Neither virtue, nor vice, is owned exclusively or in greater or lesser proportion by any one race, creed, faction, or what have you. Both are owned in randomly distributed equity (just like, Omygod!, "diversity"! - which, of course, occurs quite naturally without any enthusiasm or rigging by anyone or any group) by just one race: our human one. It's not the amount or the purity of the guilt or shame one feels that advances human rights that count, it's the hard work of living virtuously, chiefly as individuals but also as members of our Enlightenment Liberal collective, that counts, that most effectively advances and widespreads the individual and collective liberty, repsonsibility, and well-being of all people.
"We are all part of the same nation, and our nation has a continuity beyond our individual lives." tomtom
TR: In itself this is fine. Americans can feel pride and shame for their nation in so much as they connect to it.
However individuals are not "America." Should white America feel guilt for every bad policy the US has ever done from 1789 to present? Should we feel guilt over the Asian-Exclusion Acts or the Alien and Sedition Acts? Why? We can say this nation we love has done XYZ bad things, but that doesn't make the nation us.
I'm not even sure feeling guilt helps African Americans.
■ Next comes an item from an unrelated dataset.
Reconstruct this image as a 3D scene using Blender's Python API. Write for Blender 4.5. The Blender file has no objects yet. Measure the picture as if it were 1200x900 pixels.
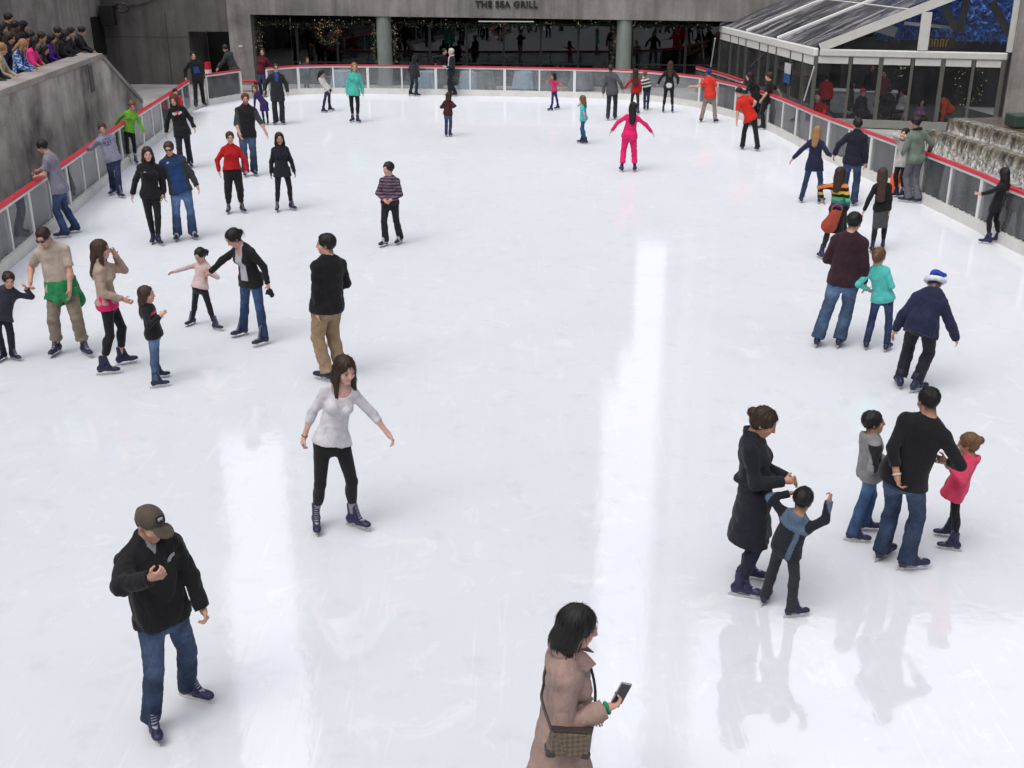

Do they really want to be the object of white guilt? Because to me that's what this does. It once again says African American are passive players even in their own story. This is what I really dislike about liberals. If you are black, disabled, poor, Latino whatever it really doesn't matter what you do. Your life is essentially decided by what white America did or does to you. So Obama's success is no longer about him succeeding. Instead it's about white liberals, their guilt, and how America must "give back" to African Americans. The black man is essentially infantilized all over again. (For a conservative-leaning white person I feel a weird Jeremiah Wright vibe coming on)
"I have noticed that some conservatives only to countenance feelings of pride or love, and cannot deal with their necessary counterparts, shame and guilt.In Japan it is the the right which fights to sanitize WWII in their textbooks. Likewise in the US regarding slavery." tomtom
TR: You must mean "in a national sense." Conservatives certainly believe in shame and guilt for actions people do. In Japan "right-wingers" are perhaps more likely to still commit suicide over shame and guilt. In the US many conservatives are Christians who believe in original sin and that everyone is, metaphorically speaking, capable of crucifying Jesus.
"Megan's obtuseness on this issue" tomtom
TR: I believe this one was by a guest blogger.